Al igual que los inmensos Cristos de Río de Janeiro y de
Lumbier, un gigantesco Buda corona la isla de Lantao y desde lo alto de sus
peladas cumbres regala una sonrisa al visitante. El budismo resurge en la China
continental, donde las autoridades comunistas han ido relajando el acoso a los
creyentes desde hace algunos años. En Hong Kong, provincia a la que pertenece
Lantao, la libertad religiosa es mayor aún y por eso Buda sonríe tranquilo, sin
temor a que lo vuele la intolerancia. Eso sí, a sus pies dieron la vida miles
de miembros de la resistencia china, luchando contra el invasor nipón durante
la Segunda Guerra Mundial. Y algunos valles sombríos que se cierran hacia el
sur, albergan hasta un total de seis prisiones, algunas de máxima seguridad.
250 escalones y un calor húmedo y asfixiante no bastan para
que cejemos en el empeño de conocer un poco de esta religión tan aparentemente
diferente de la nuestra.
Siddhartha Gautama luce una esvástica en su pecho, símbolo
del bienestar, copiado y denigrado pérfidamente del sánscrito por quien ya
sabemos. En el interior del templo se levantan altares dedicados a maestros del
budismo y, como si de los santos cristianos se tratasen, los feligreses colocan
incienso a sus pies en vez de velas y fruta en vez de óbolos piadosos.
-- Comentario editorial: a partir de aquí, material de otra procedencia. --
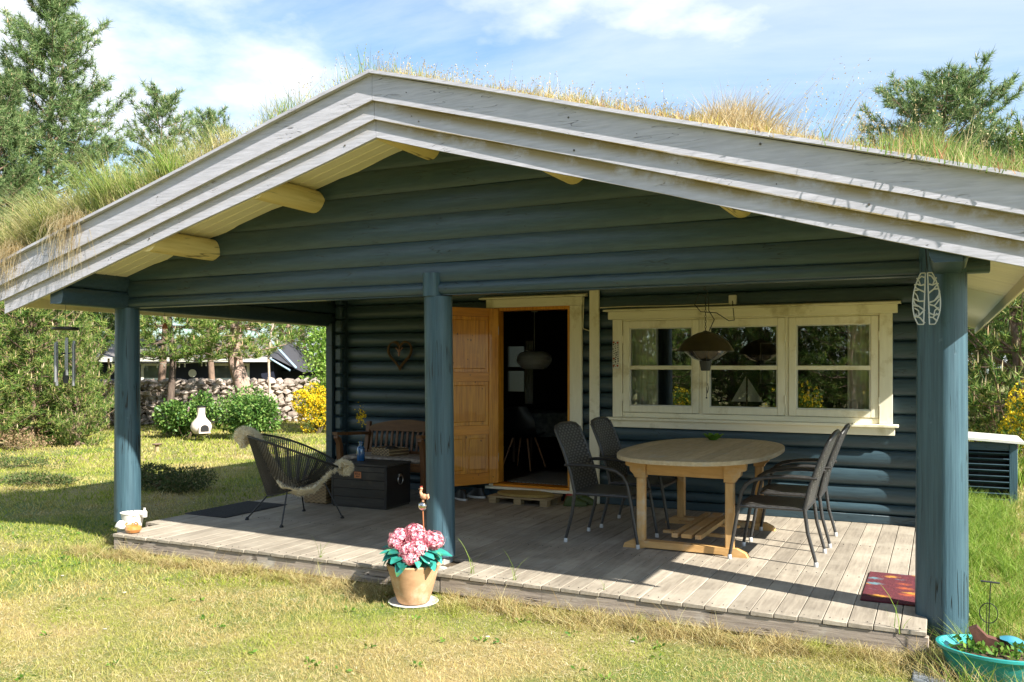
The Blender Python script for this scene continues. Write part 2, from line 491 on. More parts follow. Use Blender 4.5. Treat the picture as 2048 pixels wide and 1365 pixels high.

Lamiendo un polo de limón mientras contemplamos los bosques
que se abren hasta el mar, decidimos acercarnos hasta allí, pues nos han recomendado
visitar un pueblecito pesquero muy alejado del turisteo que hay donde nos hallamos.
Así es en efecto, se ven visitantes, pero el ambiente es
bien distinto. No tardamos en darnos cuenta del porqué. El pueblo es pintoresco,
pero carece de cualquier encanto. La marea baja deja al descubierto los
cimientos de las chozas hacinadas a las orillas de los canales. Éstas se ven cubiertas
por un lodo gris y blando. El agua es turbia, y en ella flotan zapatillas o
neumáticos que sirven de improvisados islotes a cangrejos que hace tiempo que
perdieron el rumbo.
Tras echar un primer vistazo al lugar, nos dejamos engañar
por un anciano que ofrece mostrarnos a unos extraños delfines rosas en mar
abierto. Total, son dos euros y nos apetece un poco de brisa marina después de
aspirar los vapores que despiden el limo y los crustáceos muertos de los
canales.
Vemos los delfines, en efecto, pero en la desgastada foto
que sirve de anzuelo para besugos como nosotros. La bahía hierve de basura y
excrecencias y cuesta creer que un mar tan maltratado por el hombre tolere que
éste se nutra de sus criaturas. Pero en efecto lo hace. De regreso al pueblo,
observamos curiosos decenas de peces y bivalvos secados al sol y exhibidos como
chucherías en los callejones de un mercado. No debe de ser fácil conservar el
pescado a 30 grados, por ello no nos extraña que todo el género se ofrezca
seco, o vivo. Junto a las cabezas momificadas de un banco de arenques, en
varios baldes de plástico flotan –decir nadan sería exagerado- sargos, meros,
peces de espinas dorsales como dardos y nécoras de colores. Incluso media
docena de amenazadoras morenas se apretujan en un cubo encerradas por una
rejilla de hierro. Se evita así que se tomen la revancha con algún dedo chino
antes incluso de acabar en la sartén.
De regreso a la city, y después de recorrer la laberíntica e
inacabable estación central, nuestra anfitriona Ángela, en compañía de sus
amigas Sara y Natalia, nos llevan a ver el espectáculo que convierte los rascacielos
de Hong Kong en un baile de láseres, luz y sonido, sin reparar en la factura de
final de mes.
Y acaba el día en torno a una mesa, con parte de la comunidad
de españoles de la ciudad, arreglando los problemas de nuestro país entre
cervezas San Miguel de producción filipina, noodles con gambas, pescado
agridulce y brócoli frito.
Y lo hacemos al calor de un mercadillo nocturno en el que
junto a postales con la cara de Mao y soldados de la Revolución, se venden a
precio de saldo sonrientes budas de plástico.